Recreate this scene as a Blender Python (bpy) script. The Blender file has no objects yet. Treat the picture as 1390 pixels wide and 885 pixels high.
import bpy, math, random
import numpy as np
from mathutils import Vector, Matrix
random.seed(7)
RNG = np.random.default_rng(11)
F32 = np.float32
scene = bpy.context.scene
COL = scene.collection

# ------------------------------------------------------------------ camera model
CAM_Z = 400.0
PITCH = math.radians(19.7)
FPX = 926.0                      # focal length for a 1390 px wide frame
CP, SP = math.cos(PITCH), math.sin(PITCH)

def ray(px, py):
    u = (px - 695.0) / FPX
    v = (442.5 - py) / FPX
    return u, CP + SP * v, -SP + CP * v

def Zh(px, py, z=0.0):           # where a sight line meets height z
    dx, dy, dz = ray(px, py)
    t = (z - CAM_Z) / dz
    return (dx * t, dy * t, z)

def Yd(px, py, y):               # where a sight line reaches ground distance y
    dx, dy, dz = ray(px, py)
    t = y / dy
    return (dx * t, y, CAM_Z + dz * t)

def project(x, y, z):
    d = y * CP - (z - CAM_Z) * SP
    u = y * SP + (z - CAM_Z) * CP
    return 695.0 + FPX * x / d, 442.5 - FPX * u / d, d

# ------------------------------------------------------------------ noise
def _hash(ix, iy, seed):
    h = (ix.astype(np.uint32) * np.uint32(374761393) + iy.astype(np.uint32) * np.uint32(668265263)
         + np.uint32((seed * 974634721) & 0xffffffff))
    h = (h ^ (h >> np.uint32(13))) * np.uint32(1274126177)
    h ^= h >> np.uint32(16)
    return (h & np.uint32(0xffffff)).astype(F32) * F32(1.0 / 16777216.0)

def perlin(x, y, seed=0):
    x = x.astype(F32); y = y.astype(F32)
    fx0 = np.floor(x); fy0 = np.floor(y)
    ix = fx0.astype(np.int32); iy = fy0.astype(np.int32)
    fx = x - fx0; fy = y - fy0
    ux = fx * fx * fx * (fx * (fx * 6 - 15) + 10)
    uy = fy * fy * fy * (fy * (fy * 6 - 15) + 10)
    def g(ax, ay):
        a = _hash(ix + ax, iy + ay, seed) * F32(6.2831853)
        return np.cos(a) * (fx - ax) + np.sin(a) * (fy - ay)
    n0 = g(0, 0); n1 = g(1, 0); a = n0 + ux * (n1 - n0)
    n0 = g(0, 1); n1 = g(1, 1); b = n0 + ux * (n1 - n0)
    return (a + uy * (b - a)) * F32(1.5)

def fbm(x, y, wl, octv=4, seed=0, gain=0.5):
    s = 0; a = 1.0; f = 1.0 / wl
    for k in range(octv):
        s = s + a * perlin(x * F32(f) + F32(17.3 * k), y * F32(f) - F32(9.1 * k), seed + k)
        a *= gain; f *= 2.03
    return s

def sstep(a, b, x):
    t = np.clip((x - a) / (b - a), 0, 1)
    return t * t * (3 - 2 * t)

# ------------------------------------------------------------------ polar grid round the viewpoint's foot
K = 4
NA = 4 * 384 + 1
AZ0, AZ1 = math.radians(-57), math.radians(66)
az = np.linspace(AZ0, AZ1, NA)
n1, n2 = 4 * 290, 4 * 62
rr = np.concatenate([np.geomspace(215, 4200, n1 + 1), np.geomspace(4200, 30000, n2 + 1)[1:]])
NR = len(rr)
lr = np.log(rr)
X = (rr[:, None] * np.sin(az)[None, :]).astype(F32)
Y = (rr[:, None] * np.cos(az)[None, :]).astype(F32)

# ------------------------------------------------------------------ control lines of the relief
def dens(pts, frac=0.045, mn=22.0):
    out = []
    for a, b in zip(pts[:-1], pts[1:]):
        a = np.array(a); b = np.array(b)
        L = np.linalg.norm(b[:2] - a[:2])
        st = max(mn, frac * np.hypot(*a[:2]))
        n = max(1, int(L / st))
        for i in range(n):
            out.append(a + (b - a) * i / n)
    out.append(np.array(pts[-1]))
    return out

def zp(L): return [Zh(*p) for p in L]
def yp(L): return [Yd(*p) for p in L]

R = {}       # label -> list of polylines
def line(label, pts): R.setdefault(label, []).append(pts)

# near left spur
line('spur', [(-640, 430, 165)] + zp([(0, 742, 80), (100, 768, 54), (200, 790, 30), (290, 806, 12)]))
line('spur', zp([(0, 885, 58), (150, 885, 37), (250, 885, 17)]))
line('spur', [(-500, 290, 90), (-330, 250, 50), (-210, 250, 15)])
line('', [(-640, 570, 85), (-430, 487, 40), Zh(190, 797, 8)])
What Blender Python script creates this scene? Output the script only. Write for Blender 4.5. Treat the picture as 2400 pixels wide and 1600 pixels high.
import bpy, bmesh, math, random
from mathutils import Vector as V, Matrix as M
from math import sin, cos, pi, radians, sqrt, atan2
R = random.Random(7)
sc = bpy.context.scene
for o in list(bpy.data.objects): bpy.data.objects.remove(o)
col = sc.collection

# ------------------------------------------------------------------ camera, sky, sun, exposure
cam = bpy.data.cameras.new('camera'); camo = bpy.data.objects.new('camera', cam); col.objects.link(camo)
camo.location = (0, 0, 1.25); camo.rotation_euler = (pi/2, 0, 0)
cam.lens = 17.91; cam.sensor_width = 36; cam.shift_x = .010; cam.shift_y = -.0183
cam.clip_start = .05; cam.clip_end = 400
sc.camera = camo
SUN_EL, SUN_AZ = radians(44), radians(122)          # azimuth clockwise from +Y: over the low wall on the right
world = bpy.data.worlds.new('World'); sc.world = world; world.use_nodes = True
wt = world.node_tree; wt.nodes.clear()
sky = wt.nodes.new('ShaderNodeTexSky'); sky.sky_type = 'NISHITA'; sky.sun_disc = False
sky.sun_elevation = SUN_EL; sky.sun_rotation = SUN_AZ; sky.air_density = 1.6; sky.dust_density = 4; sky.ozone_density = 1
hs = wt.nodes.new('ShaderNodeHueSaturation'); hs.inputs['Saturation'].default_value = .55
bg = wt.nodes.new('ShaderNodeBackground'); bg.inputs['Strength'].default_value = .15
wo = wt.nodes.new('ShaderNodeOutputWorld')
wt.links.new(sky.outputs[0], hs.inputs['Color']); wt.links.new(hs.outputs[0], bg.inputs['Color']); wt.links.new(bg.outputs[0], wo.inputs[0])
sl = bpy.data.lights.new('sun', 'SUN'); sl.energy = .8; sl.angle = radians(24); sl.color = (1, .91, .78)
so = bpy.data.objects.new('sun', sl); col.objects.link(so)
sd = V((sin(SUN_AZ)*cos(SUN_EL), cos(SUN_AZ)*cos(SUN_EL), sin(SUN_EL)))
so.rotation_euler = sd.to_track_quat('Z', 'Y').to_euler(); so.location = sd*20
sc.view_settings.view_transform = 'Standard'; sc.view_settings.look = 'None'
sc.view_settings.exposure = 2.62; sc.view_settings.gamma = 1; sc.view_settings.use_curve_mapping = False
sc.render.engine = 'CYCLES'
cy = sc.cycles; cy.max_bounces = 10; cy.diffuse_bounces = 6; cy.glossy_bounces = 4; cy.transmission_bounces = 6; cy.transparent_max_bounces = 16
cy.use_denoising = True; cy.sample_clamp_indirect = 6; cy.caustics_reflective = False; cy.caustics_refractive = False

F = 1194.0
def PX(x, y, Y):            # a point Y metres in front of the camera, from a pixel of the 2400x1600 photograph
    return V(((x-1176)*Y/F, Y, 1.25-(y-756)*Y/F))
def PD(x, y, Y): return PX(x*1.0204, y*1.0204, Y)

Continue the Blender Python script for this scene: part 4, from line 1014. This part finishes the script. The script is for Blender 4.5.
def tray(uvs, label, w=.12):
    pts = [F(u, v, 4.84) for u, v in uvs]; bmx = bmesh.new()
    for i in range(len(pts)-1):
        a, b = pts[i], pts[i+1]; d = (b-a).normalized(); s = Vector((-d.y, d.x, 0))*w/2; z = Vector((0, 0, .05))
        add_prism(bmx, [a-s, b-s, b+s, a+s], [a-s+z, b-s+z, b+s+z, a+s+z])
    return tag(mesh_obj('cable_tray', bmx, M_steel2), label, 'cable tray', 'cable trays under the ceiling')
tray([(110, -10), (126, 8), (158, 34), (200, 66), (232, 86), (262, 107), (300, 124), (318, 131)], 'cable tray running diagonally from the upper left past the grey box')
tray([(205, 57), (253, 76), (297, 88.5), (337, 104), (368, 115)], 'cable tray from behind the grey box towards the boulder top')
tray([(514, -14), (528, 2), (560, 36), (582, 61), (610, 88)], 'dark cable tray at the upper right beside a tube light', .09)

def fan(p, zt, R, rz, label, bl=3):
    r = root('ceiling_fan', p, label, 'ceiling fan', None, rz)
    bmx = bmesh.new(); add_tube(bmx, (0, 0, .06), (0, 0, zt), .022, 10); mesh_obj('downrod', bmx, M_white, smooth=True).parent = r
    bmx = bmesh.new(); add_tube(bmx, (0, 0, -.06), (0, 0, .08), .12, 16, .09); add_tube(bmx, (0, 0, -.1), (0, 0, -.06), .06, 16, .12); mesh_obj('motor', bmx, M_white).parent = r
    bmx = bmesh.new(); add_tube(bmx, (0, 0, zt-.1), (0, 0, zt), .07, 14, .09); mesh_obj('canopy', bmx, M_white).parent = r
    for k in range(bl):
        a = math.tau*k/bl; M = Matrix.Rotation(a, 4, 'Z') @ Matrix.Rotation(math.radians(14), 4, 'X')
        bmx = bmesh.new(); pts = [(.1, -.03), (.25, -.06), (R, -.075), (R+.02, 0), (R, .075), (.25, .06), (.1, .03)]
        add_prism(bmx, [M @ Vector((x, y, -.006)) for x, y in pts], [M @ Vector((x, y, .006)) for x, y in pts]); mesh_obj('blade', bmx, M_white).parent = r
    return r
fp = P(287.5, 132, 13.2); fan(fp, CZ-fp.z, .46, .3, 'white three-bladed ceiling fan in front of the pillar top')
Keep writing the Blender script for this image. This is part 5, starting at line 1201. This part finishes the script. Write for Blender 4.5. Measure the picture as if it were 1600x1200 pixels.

> Directions for this task: Report how many lines hold the string "high", giving the number and nothing else.

> Task solution: 2